··· Data segment ···

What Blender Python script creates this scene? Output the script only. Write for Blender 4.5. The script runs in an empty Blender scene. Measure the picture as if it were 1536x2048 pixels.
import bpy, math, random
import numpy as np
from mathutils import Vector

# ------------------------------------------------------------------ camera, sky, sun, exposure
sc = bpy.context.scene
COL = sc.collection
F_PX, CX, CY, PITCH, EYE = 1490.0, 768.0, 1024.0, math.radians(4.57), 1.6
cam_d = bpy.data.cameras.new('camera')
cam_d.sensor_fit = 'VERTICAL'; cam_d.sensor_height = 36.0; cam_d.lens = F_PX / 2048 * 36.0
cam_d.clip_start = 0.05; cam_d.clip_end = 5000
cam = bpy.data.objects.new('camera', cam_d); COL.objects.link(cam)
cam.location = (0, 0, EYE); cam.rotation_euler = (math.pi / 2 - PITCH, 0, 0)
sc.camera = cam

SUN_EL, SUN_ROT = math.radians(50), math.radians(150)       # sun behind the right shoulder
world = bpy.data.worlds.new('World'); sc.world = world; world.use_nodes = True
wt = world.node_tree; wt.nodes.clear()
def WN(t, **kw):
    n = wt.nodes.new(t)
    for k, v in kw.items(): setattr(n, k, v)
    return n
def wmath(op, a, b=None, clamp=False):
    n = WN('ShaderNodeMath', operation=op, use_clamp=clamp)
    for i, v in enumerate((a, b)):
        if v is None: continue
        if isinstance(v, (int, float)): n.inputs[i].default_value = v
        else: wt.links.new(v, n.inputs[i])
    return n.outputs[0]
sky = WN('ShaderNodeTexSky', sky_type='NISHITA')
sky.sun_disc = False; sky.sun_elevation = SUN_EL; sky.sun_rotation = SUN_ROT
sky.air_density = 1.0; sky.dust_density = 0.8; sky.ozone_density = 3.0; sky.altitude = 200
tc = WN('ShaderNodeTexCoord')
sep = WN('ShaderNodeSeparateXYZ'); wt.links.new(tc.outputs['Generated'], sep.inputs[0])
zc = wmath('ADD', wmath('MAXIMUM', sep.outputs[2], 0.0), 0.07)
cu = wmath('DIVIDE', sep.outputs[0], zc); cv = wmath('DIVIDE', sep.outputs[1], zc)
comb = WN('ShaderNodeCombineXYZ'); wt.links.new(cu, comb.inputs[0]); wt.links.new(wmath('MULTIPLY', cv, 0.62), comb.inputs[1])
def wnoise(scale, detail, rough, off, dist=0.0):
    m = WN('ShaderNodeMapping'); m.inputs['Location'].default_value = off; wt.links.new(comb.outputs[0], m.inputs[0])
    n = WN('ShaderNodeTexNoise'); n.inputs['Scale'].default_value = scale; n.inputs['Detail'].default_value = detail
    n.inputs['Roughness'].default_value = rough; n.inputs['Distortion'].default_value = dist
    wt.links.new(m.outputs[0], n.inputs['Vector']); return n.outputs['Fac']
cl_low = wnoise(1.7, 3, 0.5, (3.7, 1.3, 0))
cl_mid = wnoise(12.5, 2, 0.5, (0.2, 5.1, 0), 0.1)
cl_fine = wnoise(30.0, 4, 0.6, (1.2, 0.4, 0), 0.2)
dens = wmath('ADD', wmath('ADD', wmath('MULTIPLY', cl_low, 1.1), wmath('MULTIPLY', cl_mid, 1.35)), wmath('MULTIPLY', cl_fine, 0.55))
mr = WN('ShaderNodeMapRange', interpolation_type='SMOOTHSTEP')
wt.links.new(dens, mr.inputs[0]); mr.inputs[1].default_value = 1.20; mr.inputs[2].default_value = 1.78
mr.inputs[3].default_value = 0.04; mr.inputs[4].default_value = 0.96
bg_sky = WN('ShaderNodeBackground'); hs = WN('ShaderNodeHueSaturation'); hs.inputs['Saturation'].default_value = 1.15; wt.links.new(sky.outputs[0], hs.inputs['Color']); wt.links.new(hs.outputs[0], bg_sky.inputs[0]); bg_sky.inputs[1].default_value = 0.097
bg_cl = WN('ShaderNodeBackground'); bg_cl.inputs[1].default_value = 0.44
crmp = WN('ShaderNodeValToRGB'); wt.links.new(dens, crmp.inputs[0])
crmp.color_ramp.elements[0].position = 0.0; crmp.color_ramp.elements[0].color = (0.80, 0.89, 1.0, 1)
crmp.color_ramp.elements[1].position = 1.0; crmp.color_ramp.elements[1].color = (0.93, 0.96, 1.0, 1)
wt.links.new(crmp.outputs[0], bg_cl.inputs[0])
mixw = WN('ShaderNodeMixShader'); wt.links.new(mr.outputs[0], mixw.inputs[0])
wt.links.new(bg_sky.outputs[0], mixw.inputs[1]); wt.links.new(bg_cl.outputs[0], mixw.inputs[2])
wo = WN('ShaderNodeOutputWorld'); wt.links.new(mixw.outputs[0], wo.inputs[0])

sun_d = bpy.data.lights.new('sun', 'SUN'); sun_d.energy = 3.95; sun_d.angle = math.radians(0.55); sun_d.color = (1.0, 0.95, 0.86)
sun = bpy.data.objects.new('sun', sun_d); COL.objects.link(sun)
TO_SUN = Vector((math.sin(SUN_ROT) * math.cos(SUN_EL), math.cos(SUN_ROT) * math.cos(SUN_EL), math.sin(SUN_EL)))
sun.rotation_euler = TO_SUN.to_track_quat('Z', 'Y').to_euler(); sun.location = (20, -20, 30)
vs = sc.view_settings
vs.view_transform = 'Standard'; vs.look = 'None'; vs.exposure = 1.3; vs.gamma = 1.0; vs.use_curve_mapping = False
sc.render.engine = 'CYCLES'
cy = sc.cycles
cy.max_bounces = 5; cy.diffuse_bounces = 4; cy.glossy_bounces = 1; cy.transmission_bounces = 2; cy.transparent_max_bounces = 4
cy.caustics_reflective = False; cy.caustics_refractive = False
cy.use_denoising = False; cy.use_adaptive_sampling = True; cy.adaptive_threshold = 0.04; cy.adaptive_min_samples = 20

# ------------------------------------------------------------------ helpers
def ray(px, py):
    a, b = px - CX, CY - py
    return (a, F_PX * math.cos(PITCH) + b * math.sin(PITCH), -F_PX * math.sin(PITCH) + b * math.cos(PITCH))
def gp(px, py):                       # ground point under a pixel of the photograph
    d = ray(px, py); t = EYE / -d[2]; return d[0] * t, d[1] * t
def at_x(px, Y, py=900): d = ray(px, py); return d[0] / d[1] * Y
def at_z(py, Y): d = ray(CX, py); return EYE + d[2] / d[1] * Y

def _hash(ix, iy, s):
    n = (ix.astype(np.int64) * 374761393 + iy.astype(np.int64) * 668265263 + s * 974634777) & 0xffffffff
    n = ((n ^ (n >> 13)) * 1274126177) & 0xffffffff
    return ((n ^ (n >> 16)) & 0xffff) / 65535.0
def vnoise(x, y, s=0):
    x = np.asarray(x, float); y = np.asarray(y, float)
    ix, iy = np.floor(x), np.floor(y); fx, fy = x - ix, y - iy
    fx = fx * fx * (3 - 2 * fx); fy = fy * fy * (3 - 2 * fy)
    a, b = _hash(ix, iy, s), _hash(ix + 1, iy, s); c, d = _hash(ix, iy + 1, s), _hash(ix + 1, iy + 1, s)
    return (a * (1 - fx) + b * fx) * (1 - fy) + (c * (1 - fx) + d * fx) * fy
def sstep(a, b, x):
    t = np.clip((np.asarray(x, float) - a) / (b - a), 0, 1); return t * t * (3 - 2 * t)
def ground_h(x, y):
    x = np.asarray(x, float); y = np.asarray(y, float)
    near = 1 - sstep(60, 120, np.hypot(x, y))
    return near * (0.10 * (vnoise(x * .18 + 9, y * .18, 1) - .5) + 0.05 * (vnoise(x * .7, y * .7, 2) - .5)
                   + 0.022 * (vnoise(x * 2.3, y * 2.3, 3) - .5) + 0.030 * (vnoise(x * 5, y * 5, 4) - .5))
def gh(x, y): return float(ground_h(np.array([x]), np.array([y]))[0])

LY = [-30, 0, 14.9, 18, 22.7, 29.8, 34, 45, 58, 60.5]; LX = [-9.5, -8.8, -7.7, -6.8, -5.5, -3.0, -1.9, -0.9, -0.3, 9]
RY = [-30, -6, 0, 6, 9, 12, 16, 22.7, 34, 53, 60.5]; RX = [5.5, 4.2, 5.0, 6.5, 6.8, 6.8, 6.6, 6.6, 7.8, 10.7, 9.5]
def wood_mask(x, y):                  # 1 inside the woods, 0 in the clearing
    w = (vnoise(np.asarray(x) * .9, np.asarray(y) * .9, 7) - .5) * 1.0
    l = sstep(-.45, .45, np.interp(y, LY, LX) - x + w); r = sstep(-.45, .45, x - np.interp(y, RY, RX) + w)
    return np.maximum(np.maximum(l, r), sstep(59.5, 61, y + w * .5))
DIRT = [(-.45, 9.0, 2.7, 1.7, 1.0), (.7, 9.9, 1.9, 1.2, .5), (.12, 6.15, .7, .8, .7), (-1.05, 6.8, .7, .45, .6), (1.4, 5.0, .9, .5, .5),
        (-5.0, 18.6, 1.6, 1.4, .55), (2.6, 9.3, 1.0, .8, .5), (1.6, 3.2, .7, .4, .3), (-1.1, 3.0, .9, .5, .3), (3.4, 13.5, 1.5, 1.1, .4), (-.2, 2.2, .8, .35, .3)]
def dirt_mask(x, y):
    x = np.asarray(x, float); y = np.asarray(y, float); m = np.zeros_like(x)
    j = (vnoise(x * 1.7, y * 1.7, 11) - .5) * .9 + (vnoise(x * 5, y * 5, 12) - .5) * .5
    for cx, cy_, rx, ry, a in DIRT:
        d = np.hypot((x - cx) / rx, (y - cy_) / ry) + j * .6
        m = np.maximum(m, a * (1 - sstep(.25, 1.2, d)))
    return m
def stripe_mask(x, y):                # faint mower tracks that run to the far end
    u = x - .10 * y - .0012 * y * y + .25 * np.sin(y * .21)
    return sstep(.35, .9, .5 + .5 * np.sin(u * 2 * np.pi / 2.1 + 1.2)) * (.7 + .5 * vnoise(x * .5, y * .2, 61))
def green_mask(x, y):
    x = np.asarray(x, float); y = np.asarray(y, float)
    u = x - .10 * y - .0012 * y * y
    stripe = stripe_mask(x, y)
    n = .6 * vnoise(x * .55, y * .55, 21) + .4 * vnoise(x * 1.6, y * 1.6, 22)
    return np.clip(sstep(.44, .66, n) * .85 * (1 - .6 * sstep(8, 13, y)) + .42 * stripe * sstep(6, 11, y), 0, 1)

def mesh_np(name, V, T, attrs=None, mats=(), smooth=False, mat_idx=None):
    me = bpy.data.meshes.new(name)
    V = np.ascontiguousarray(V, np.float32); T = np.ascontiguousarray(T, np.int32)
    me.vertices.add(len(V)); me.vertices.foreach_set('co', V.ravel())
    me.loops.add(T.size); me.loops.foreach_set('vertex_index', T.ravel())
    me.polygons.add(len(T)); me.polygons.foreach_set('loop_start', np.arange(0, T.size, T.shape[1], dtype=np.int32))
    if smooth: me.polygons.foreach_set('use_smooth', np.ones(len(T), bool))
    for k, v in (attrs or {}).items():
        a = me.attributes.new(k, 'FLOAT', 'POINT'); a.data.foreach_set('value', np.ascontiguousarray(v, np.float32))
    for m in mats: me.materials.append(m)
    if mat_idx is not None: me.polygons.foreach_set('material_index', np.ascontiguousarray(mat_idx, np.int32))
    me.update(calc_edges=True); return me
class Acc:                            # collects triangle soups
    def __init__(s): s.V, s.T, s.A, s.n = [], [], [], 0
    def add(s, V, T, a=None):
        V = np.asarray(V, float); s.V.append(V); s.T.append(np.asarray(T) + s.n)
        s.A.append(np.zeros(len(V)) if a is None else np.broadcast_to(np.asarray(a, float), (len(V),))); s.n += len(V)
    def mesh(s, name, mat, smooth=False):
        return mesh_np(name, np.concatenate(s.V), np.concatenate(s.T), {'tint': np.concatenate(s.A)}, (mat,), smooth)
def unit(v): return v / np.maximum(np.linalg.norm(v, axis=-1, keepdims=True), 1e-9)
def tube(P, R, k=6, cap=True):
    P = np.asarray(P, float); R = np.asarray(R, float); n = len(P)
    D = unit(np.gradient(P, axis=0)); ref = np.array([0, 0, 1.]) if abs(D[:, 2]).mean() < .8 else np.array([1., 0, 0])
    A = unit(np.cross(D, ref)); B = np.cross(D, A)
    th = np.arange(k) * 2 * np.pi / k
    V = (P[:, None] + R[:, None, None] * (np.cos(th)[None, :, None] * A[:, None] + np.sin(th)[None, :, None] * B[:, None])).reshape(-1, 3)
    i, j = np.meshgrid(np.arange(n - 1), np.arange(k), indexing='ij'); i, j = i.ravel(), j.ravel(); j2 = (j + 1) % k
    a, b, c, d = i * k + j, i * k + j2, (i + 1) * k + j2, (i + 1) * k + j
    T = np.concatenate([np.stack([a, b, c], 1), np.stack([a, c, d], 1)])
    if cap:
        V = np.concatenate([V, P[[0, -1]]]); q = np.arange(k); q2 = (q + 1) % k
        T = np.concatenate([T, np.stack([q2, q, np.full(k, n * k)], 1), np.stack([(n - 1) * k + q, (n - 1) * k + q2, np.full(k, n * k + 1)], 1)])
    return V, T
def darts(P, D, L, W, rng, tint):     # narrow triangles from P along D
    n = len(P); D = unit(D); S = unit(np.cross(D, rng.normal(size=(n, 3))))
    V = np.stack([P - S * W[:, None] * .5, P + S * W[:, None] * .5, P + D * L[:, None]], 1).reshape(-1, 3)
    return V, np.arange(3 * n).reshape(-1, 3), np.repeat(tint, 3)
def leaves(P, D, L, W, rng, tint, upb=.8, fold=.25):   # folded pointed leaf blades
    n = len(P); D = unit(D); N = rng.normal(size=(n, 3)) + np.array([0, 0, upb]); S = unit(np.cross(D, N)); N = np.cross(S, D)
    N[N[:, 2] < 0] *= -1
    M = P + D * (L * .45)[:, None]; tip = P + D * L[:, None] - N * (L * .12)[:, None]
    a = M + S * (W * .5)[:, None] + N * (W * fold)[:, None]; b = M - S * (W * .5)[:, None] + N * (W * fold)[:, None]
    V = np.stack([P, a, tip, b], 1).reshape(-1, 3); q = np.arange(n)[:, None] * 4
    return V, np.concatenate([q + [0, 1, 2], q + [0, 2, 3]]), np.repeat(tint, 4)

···

• What needs to be done:
Repeat exactly, please, each line from the beginning of the data through the line with "sc.camera = cam" in it, and only those lines.

• Completed exercise:
What Blender Python script creates this scene? Output the script only. Write for Blender 4.5. The script runs in an empty Blender scene. Measure the picture as if it were 1536x2048 pixels.
import bpy, math, random
import numpy as np
from mathutils import Vector

# ------------------------------------------------------------------ camera, sky, sun, exposure
sc = bpy.context.scene
COL = sc.collection
F_PX, CX, CY, PITCH, EYE = 1490.0, 768.0, 1024.0, math.radians(4.57), 1.6
cam_d = bpy.data.cameras.new('camera')
cam_d.sensor_fit = 'VERTICAL'; cam_d.sensor_height = 36.0; cam_d.lens = F_PX / 2048 * 36.0
cam_d.clip_start = 0.05; cam_d.clip_end = 5000
cam = bpy.data.objects.new('camera', cam_d); COL.objects.link(cam)
cam.location = (0, 0, EYE); cam.rotation_euler = (math.pi / 2 - PITCH, 0, 0)
sc.camera = cam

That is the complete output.